Tuesday, January 10, 2023
-. Peter was not the proverbial nice guy. He was genuinely nice. He always made you comfortable, whether he was talking on the telephone with you, greeting you at the door, working with you or walking along a path by the Susquehanna.
-. When he had a garden, he told the rabbits and starlings fair warning before he got tough. He was joking, but serious, when he told me about it.
-.Oh, did he like the outdoors! One of my earliest memories when we were seven or eight years old is climbing trees with Peter, his brother Dick and the Katchuk cousins. Several trees, five or more boys. Somebody (wasn't me) got the idea of cutting small branches (we had jackknives in those days) and dropping little missiles on the boy further down the tree.
-.A few years later, Peter, Dick and I played in the woods in the winter in the snow on the hill behind his house. We tried to push over a dead tree. What else do boys do? We tried and tried for 10 minutes but couldn't do it.
-.Twenty years ago, Peter agreed to walk to the top of the hill behind his house. Peter had been to the top of the hill before, and, just as he said, we looked over a barbed wire fence at the fields above the end of Frank Hyde Road. On the way down, Peter showed me the place by the creek where he and Theresa used to collect dog tooth violets, the yellow ones.
-. Eight or nine years ago, I asked Peter about the pattern of a road that you can see in the trees as you look at the same Hill from Route 38. Peter said, yes, it had been a deserted Road there.

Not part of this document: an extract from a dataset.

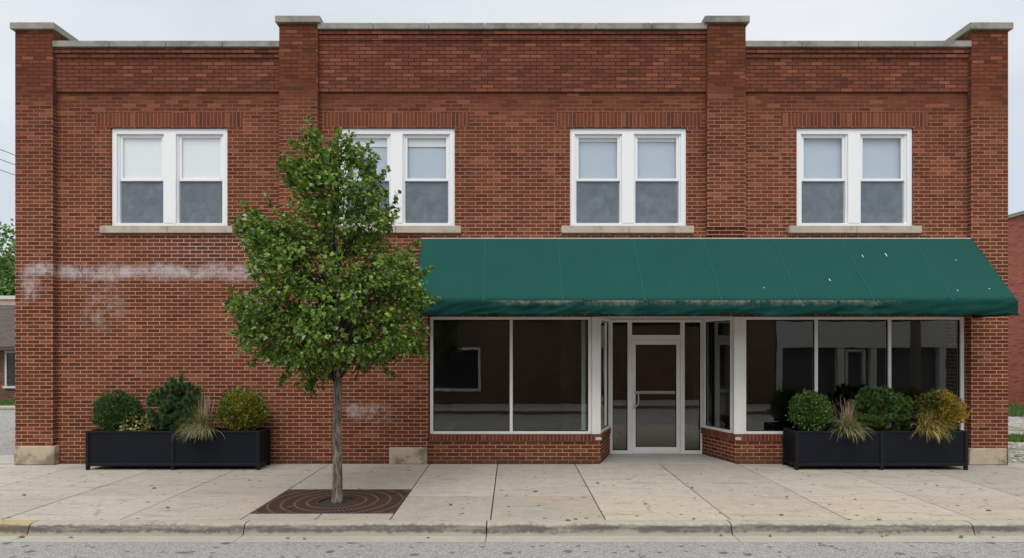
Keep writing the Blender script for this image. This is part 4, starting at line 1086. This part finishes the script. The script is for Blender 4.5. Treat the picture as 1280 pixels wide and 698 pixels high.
# right planter, left to right
bush('boxwood', 1014, 515, 25, 25, 7200, 0.036, M_BOXG, 'fresh green boxwood ball at the left end of the right planter', 'shrub')
grass_clump(1053, 528, M_BLADEG, 'pale ornamental grass with tall dry stems beside the green boxwood in the right planter', 8, 520, 0.45, 0.75, 50, (0.25, -0.75), 1.2, 0.60)
pine(1100, 511, 38, 26, [(1092, 492), (1078, 497), (1110, 492), (1130, 510), (1135, 525), (1120, 500), (1118, 535)], M_NEEDLE2, 'wide low mugo pine with rounded tufts in the middle of the right planter', 9, 150, 0.068)
grass_clump(1149, 532, M_BLADEY, 'golden ornamental grass drooping over the front of the right planter', 12, 400, 0.48, 0.65, 8, (0.10, -0.9), 1.3, 0.40)
bush('boxwood', 1175, 514, 29, 25, 7800, 0.036, M_BOXO, 'boxwood ball turning golden yellow at the right end of the right planter', 'shrub')

# ------------------------------------------------------------------ FALLEN LEAVES
lm = None
spots = [(-4.9, -3.92, -0.114), (-2.52, -3.93, -0.114), (-2.3, -3.95, -0.114), (-5.45, -3.9, -0.114), (-0.95, -3.95, -0.114), (2.35, -3.88, -0.114), (2.9, -3.9, -0.114), (4.15, -3.9, -0.114), (4.2, -3.86, -0.114), (5.0, -3.95, -0.114),
         (5.4, -3.9, -0.114), (0.62, -3.63, 0.004), (0.75, -3.62, 0.004), (4.55, -2.6, 0.004), (3.7, -2.5, 0.004), (3.2, -3.4, 0.004), (1.7, -2.9, 0.004), (2.6, -1.9, 0.004), (-4.0, -1.4, 0.004), (-5.1, -2.0, 0.004), (6.2, -1.8, 0.004), (0.3, -2.2, 0.004), (1.3, -1.6, 0.004), (-0.8, -2.9, 0.004), (2.1, -3.6, 0.004),
         (4.3, -3.62, 0.004), (3.95, -3.63, 0.004), (5.9, -3.2, 0.004), (-6.6, -2.4, 0.004), (-4.3, -3.1, 0.004), (-3.9, -4.6, -0.12), (1.4, -4.8, -0.12), (-1.6, -2.2, 0.006), (-2.8, -3.1, 0.006)]
for k, (x, y, z) in enumerate(spots):
    if lm is None:
        n_ = 1
        V, F = leaf_mesh(np.zeros((1, 3)), np.array([[1.0, 0, 0]]), np.array([[0, 0, 1.0]]), np.array([0.065]), 0.6, 0.16, -0.10)
        o = raw('fallen_leaf', V, F, M_LITTER); lm = o
    else:
        o = lm.copy(); COL.objects.link(o)
    o.location = (x, y, z); o.rotation_euler = (random.uniform(-.15, .15), random.uniform(-.15, .15), random.uniform(0, 6.28)); s = random.uniform(0.7, 1.25); o.scale = (s, s, s)
    tag(o, 'small dry brown leaf fallen on the concrete', 'leaf', 'fallen leaves on the pavement and gutter')

# ------------------------------------------------------------------ LEFT BACKGROUND
hs = thing('brick_house', (-21, 15, 0), 'low brown brick house with a brown shingle roof beyond the left corner', 'house')
def hpart(nm, mat, fn, par=hs, bev=0.0):
    mb = MB(); fn(mb); return mb.build(nm, mat, par, org=(-21, 15, 0), bevel=bev)
hw0 = hpart('wall', M_DARKBRICK, lambda m: m.box(-30, -13.5, 13.0, 21.0, 0.0, 2.12))
def hroof(m):
    e = 0.45; a = (-30 - e, 13 - e, 2.10); b = (-13.5 + e, 13 - e, 2.10); c = (-13.5 + e, 21 + e, 2.10); d = (-30 - e, 21 + e, 2.10); p = (-26, 17, 3.95); q = (-17.5, 17, 3.95)
    sl = math.hypot(4.45, 1.85)
    m.quad([a, b, q, p], [(0, 0), (17.4, 0), (13, sl), (4.4, sl)]); m.quad([b, c, q], [(0, 0), (8.9, 0), (4.4, sl)]); m.quad([c, d, p, q], [(0, 0), (17.4, 0), (13, sl), (4.4, sl)]); m.quad([d, a, p], [(0, 0), (8.9, 0), (4.4, sl)])
    m.quad([d, c, b, a], [(0, 0)] * 4)
hr = hpart('roof', M_SHINGLE, hroof)
hpart('fascia', M_RUST, lambda m: (m.box(-30.47, -13.03, 12.50, 12.545, 1.95, 2.10)), hr)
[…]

He and Theresa had been there when they were younger. I wanted to go up there with Peter sometime, but that won't happen now.
-. A few years ago in the summer, Peter and I sat behind his house with the massive Hill and the massive trees on the other side of the creek. Peter said none of the trees had been cut or trimmed since the Niznik house had been built, about 1952. He and his father used to hear branches cracking and popping under the weight of snow at night in the winter.
-. As we sat there soaking ourselves in the view of the trees, Peter said a cat was walking, out of view among the trees. Peter pointed at the cat's path as it walked from right to left. I don't know how Peter knew a cat was there. I couldn't see it, but I believed him. Maybe he could hear it, or see or hear how birds acted.
-. The last time I talked with Peter about the hill, he said he not been on the other side of the creek for several years.
-. Other people will tell you about his life at the grocery store, his taking care of his parents and the older Niznik house, barn and yard. How many times did he go to mow the grass up there? He was too nice a guy to tell us.
-. Those are some of my experiences with Peter. Other people will tell other experiences at this time of Peter's passing.
-. He blessed us with his kindness and friendship.